After 12 years as the head football coach at the University of Notre Dame, Brian Kelly headed south to take $95 million to fill the coaching vacancy left at LSU. After vowing to remain in South Bend and then bolting in the middle of the night, Kelly’s exit left Irish fans as enraged as they usually are after the team’s multiple playoff flame outs. The former lovable Notre Dame coach, charming and joking and always smiling, has allowed himself to become the biggest villain in America.

Somewhere, Lincoln Riley is smiling.

Possibly more outrageous than Kelly’s departure, however, is that his players, those he left and those he joined, are not allowed to earn even a fraction of the money that Kelly will be making.

As of now, the three highest-paid coaches in college football are aforementioned Riley (projected at over $10 million a year), Nick Saban ($9.7 million a year) and Kelly ($9.5 million a year). But where would these coaches be without the players that they beg to play for them? How much would their salaries drop if they didn’t have their four and five-star recruits at their disposal?

It is un-American that college athletes are forced to play three years of college football for no pay while risking the professional careers.

Ironically, all of those coaches are underpaid. All the money those coaches have gathered for their schools over their years make them worth double what they currently earn. Yet, in Alabama’s 24-22 Iron Bowl win over Auburn, it was Bryce Young who made a 28-yard touchdown throw with 24 seconds left to tie and send the game to overtime.

It is un-American that college athletes are forced to play three years of college football for no pay while risking the professional careers. They do get room, board and tuition, but the money they make for the school far outweighs the scholarship money they receive.

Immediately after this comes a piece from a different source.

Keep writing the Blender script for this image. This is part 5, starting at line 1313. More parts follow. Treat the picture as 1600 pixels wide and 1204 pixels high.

So, how wrong is it that players agree to come out of high school and spend three (for many, unnecessary) years playing a violent sport for no compensation because of a coach who all but implored them to play for him, and then that coach in turn leaves them behind for millions of dollars? It’s almost as wrong as Kelly’s fake Southern accent.

The players that Kelly, and Riley, recruited to their former school and promised to help send to the NFL risk their futures every week for these coaches. Now, these players, many of whom didn’t want to play in college to begin with, are now at a program without the coach who was the reason they went to the school in the first place.

Yes, these players have the opportunity to enter the transfer portal and maybe even follow their coaches to their new school, but how unfair is it that these young men agree to give up years of their lives for this coach and then have to rearrange their short-term future because that coach chose to chase the money his student-athletes can’t make?

The recent NIL deals that allow student-athletes to profit off their name, image and likeness, have let some athletes make money for themselves. Young, in fact, has already made close to $1 million with these new rules in play, but it’s the play of Young that makes him worth the $9.7 million that his coach makes.

The NIL money that many of these college athletes are making is chump change compared to their real value.

Now I do not blame Brian Kelly for wanting to leave Notre Dame for LSU. Coaching the Tigers is a better job than coaching the Fighting Irish — a better recruiting base, a better training facility and stadium. If a better job opened up for you and you had to accept it right there on the spot, would you not do it?

I don’t condone Kelly claiming he would not leave Notre Dame, and then the next day doing just that. The lying is unacceptable, but the job acceptance is understandable. When dozens of college athletes are affected by your choice, however, it’s only fair that these athletes get the same compensation that their coaches do.